***** Available data *****

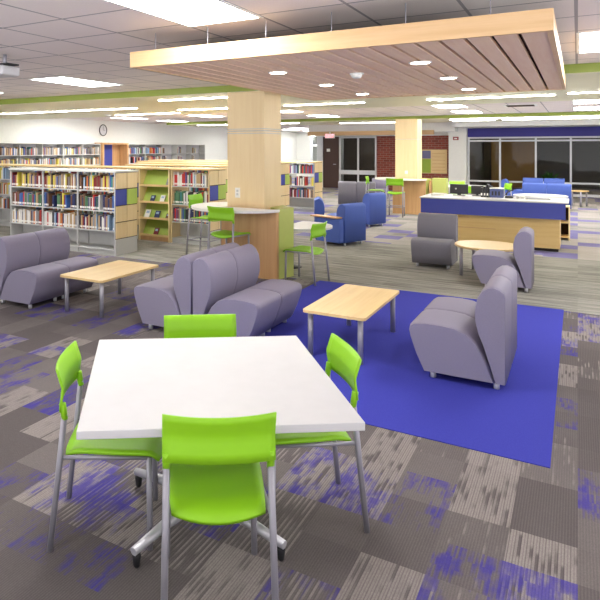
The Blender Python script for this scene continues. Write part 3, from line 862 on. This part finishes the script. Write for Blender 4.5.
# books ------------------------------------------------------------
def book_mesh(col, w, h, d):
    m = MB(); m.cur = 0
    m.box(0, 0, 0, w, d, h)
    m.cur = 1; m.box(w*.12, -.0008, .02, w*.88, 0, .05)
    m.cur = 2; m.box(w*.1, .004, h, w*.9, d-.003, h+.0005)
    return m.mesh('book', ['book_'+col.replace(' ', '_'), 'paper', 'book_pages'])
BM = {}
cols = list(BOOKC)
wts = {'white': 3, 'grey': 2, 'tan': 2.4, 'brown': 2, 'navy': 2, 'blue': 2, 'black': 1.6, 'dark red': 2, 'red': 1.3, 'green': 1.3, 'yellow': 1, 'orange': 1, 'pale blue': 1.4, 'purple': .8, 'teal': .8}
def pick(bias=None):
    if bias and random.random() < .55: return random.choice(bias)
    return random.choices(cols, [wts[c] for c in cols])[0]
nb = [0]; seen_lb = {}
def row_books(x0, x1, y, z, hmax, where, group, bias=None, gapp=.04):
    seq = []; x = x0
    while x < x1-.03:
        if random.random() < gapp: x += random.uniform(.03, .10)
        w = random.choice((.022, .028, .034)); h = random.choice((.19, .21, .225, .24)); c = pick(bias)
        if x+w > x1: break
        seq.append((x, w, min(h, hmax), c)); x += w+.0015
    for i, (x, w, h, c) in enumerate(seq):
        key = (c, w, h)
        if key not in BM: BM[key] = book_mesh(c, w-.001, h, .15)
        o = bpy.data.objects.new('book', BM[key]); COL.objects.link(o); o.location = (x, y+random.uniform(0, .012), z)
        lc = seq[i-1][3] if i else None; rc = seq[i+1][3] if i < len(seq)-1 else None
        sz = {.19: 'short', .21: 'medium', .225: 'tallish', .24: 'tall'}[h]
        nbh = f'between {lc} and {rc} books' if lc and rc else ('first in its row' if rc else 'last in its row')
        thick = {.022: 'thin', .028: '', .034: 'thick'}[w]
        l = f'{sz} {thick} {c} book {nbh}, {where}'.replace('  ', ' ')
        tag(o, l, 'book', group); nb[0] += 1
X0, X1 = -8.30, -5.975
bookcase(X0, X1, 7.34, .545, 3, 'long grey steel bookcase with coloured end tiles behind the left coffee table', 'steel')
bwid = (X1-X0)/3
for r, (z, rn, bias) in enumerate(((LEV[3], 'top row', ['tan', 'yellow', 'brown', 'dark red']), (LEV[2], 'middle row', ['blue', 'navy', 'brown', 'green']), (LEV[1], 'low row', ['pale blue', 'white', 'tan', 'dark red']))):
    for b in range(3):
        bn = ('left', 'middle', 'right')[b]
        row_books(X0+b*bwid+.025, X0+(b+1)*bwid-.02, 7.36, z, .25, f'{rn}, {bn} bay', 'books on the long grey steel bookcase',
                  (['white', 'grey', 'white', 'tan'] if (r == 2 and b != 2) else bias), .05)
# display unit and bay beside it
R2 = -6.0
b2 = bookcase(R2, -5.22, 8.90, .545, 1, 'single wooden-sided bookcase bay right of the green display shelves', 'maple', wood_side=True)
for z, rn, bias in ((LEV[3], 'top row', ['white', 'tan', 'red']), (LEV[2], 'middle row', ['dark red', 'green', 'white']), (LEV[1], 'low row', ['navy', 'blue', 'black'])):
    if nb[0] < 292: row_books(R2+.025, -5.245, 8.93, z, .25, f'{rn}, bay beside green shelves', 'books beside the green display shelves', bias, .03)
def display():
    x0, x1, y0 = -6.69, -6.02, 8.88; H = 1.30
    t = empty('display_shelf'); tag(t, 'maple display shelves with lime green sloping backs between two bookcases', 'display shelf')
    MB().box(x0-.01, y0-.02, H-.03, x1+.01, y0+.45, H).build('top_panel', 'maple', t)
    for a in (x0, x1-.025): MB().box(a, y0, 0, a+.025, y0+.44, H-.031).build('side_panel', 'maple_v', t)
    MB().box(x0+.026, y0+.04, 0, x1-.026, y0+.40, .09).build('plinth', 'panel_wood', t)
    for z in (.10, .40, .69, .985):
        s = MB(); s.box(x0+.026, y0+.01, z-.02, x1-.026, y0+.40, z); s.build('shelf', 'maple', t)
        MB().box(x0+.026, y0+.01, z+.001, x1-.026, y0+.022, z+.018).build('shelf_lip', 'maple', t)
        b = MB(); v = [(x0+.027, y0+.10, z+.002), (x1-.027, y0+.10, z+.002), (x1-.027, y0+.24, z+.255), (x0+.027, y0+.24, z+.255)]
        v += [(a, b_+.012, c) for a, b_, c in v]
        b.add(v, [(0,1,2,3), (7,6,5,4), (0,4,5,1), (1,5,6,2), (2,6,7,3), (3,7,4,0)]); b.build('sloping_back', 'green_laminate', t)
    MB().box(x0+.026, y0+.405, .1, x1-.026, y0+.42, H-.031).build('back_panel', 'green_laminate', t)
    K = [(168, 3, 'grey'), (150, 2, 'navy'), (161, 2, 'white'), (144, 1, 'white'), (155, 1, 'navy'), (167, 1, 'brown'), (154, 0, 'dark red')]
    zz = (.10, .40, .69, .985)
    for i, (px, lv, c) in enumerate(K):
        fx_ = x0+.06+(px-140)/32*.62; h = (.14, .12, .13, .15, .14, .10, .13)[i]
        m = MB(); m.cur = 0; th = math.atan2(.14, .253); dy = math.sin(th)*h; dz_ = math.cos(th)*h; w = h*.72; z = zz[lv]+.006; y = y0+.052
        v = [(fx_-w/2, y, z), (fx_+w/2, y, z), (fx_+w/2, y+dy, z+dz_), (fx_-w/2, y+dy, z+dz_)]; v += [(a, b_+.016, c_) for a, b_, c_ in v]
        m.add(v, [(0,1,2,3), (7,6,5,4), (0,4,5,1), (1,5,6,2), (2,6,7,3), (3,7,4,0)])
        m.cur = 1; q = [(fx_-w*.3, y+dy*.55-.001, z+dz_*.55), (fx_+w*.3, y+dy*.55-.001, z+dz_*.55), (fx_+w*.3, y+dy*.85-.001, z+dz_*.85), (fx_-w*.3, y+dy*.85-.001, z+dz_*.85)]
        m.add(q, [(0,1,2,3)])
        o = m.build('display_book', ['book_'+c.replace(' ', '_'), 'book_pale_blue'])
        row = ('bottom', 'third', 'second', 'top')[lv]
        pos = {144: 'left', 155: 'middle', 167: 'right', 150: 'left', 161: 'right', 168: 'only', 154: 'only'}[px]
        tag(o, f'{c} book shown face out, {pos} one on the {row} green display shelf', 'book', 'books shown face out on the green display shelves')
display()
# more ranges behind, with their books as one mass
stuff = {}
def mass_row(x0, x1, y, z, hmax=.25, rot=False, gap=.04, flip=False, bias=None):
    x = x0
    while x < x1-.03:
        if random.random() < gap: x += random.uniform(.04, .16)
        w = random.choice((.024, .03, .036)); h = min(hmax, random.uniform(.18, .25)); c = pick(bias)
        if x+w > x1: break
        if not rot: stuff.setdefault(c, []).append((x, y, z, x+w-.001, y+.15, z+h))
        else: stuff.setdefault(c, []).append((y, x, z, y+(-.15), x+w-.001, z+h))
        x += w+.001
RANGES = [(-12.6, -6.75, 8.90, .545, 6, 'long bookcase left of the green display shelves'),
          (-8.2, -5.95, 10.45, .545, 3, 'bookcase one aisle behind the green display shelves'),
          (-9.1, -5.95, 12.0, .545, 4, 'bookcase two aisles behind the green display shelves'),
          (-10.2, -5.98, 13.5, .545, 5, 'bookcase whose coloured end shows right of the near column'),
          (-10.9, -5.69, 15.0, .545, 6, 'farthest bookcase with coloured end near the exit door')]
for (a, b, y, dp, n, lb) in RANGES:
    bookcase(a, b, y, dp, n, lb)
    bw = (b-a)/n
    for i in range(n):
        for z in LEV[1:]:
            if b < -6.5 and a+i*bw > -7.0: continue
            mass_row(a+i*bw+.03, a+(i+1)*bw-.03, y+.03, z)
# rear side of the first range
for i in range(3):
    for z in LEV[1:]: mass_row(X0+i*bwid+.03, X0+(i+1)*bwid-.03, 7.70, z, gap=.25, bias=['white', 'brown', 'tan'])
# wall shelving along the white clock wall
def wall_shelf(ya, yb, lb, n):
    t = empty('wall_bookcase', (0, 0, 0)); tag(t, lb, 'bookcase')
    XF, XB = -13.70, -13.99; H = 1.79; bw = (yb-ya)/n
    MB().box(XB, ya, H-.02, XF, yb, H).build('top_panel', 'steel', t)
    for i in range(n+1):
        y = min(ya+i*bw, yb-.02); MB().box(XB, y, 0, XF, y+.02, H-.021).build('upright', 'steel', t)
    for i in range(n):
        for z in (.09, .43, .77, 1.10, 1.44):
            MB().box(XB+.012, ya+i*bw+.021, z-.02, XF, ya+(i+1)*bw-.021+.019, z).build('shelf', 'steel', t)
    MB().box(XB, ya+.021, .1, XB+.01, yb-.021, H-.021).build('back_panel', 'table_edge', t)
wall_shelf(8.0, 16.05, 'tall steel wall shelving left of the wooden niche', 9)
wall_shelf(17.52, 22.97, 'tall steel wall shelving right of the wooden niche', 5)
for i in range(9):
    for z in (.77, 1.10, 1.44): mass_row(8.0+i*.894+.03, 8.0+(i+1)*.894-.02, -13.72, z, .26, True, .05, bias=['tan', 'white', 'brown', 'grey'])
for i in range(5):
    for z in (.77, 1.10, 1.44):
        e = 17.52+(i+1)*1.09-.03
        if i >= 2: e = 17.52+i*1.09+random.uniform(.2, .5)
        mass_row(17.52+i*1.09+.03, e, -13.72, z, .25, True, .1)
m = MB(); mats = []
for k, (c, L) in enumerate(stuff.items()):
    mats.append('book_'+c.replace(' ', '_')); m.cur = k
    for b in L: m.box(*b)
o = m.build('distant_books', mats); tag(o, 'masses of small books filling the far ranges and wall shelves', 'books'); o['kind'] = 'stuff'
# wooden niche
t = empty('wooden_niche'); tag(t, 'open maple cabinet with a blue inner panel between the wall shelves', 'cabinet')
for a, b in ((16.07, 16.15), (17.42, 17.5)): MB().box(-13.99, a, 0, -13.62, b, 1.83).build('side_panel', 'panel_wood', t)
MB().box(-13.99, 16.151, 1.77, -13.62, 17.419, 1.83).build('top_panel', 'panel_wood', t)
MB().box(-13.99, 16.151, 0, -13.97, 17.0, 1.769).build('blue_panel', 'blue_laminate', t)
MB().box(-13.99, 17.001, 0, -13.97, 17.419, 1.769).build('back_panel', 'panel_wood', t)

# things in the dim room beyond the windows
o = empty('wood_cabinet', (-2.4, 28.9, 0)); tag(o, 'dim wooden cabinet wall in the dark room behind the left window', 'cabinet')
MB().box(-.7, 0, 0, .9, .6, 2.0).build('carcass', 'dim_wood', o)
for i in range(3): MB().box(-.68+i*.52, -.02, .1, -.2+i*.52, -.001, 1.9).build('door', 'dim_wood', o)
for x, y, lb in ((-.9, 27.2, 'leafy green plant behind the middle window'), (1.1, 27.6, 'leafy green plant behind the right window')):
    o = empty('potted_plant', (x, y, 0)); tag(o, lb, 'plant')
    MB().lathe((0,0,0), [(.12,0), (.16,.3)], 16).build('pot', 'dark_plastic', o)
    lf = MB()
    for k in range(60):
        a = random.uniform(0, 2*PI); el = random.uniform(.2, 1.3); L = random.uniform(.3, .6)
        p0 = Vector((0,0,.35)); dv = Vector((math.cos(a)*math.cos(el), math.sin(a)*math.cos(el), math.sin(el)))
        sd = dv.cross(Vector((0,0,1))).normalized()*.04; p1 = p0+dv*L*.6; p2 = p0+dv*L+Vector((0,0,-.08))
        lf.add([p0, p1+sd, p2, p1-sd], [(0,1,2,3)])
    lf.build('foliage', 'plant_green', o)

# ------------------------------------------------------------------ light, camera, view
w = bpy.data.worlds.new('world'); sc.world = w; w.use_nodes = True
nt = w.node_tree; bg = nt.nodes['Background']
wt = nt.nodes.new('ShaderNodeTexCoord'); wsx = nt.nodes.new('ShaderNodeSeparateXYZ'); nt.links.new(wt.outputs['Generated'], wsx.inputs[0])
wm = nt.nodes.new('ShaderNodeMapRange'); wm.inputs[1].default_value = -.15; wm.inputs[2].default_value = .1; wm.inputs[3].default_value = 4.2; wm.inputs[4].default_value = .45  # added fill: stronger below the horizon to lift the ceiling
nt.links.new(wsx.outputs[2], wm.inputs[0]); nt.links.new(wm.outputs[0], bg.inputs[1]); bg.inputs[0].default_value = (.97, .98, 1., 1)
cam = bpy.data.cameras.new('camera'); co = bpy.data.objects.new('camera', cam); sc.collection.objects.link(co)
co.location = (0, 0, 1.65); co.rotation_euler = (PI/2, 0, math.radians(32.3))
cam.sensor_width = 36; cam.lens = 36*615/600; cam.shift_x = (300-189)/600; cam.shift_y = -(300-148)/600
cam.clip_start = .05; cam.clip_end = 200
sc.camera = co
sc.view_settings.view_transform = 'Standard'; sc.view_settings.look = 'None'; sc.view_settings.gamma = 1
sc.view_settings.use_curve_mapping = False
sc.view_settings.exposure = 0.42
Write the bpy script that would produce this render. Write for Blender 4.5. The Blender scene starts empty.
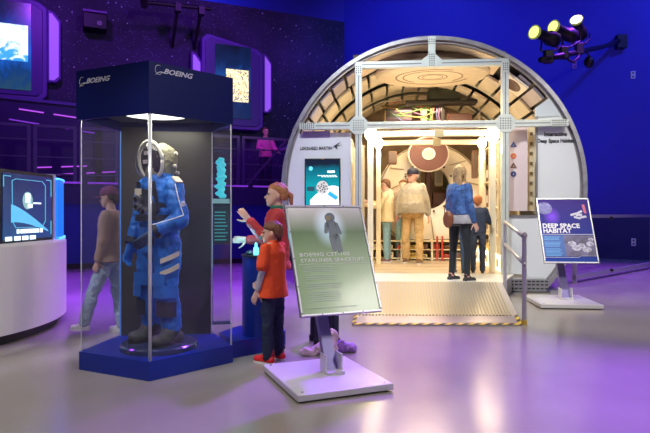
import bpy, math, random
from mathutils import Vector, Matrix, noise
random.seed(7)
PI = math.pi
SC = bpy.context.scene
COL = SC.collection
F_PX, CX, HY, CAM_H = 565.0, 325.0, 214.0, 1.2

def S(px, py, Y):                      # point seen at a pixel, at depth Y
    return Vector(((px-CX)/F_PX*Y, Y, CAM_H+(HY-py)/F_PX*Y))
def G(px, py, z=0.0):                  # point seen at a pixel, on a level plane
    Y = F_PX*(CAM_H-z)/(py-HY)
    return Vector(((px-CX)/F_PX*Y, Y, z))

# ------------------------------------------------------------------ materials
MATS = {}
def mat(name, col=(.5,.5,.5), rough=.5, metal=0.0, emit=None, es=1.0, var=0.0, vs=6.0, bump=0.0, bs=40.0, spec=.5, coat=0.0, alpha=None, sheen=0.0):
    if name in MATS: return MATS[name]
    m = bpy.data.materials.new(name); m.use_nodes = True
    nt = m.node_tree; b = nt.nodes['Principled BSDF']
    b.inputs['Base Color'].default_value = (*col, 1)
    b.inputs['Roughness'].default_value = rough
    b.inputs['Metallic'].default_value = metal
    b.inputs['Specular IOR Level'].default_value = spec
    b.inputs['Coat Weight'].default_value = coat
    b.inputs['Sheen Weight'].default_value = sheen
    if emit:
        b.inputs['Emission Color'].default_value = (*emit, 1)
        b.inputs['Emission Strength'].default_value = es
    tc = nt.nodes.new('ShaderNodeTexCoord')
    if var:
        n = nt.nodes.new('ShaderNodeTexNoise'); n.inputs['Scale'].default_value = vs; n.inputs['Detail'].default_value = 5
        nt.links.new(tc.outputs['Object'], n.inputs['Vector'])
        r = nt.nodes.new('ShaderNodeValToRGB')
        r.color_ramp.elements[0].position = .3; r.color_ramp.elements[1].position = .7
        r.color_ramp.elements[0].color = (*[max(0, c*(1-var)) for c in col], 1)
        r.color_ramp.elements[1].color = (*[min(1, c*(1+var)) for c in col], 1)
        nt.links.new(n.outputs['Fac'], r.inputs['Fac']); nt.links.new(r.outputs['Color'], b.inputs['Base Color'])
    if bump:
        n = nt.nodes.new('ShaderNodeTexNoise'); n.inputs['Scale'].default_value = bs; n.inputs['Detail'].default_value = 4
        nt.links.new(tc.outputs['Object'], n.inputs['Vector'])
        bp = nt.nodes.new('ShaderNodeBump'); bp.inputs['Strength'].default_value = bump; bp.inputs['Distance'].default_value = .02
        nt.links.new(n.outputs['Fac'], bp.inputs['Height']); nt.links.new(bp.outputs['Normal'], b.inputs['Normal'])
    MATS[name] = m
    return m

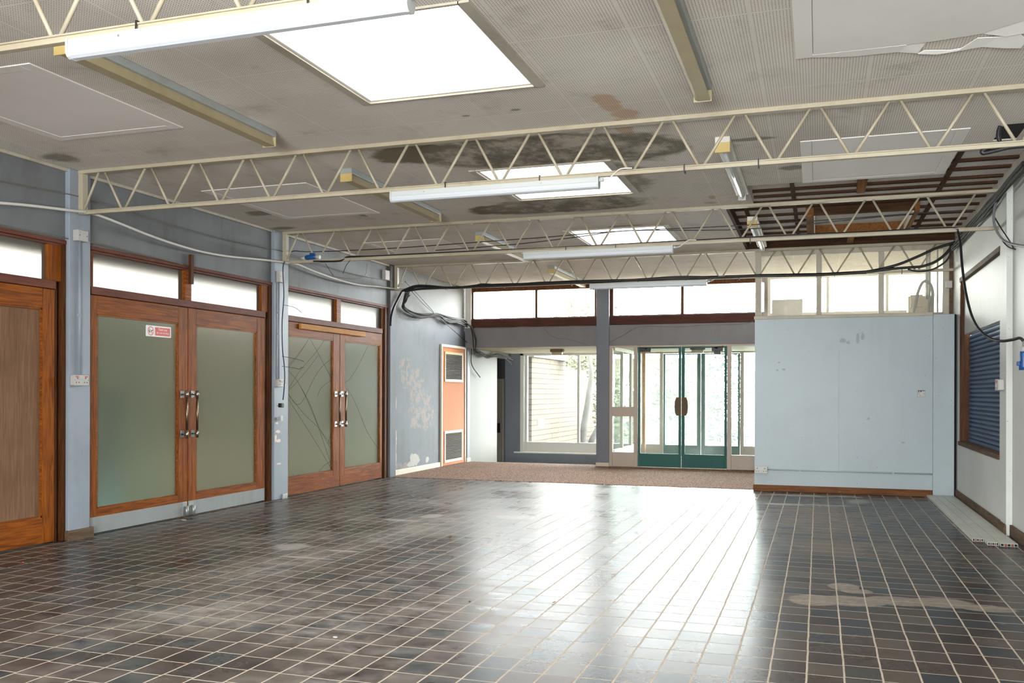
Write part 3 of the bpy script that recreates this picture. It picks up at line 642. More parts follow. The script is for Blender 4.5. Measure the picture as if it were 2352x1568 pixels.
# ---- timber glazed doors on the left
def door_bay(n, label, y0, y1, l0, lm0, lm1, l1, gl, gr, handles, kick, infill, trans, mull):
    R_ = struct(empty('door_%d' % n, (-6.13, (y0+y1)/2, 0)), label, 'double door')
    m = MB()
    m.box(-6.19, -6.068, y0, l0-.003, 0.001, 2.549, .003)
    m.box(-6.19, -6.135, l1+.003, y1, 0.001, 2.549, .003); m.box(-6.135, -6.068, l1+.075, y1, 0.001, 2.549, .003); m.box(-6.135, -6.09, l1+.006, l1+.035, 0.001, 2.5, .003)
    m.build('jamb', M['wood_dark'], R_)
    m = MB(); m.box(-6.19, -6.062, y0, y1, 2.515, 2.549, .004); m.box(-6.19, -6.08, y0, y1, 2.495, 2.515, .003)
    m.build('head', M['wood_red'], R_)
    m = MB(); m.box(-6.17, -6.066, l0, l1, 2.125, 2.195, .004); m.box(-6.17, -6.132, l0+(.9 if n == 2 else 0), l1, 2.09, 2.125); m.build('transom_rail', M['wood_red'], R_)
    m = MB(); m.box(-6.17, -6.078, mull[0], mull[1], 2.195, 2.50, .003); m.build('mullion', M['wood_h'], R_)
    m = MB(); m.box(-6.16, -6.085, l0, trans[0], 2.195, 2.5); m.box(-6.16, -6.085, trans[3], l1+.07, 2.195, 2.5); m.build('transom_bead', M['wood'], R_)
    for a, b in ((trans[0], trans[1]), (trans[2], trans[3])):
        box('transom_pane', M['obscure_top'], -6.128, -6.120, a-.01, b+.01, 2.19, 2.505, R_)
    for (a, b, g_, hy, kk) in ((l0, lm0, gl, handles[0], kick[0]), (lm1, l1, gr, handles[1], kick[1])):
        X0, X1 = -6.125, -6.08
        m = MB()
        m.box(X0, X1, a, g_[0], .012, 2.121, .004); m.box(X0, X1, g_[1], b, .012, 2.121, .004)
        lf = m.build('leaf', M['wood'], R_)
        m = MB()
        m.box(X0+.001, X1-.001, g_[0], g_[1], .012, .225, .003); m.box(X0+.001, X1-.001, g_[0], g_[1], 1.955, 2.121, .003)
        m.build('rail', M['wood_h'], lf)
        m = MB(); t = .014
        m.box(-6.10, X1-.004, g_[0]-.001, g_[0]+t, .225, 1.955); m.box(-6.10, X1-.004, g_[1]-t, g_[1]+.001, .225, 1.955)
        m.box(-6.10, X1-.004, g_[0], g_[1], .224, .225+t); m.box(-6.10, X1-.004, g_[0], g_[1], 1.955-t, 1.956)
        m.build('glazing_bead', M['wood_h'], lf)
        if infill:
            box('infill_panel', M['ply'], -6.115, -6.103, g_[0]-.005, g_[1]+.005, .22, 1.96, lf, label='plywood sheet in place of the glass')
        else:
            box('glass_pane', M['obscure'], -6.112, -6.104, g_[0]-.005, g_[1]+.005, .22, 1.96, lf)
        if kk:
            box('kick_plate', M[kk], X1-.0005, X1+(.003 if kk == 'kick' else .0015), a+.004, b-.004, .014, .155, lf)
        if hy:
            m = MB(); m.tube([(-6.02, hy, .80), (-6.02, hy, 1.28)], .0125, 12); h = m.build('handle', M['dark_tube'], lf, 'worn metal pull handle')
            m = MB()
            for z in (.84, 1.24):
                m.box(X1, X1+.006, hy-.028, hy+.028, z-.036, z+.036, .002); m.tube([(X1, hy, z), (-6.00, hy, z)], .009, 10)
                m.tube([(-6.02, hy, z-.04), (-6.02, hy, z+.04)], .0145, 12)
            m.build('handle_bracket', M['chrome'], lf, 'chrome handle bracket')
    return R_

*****

The request
Repeat, word for word, the lines of the material above from the one holding "Write the bpy" through the one holding "F_PX, CX, HY, CAM_H". Leave out pictures.

Output of the task
Write the bpy script that would produce this render. Write for Blender 4.5. The Blender scene starts empty.
import bpy, math, random
from mathutils import Vector, Matrix, noise
random.seed(7)
PI = math.pi
SC = bpy.context.scene
COL = SC.collection
F_PX, CX, HY, CAM_H = 565.0, 325.0, 214.0, 1.2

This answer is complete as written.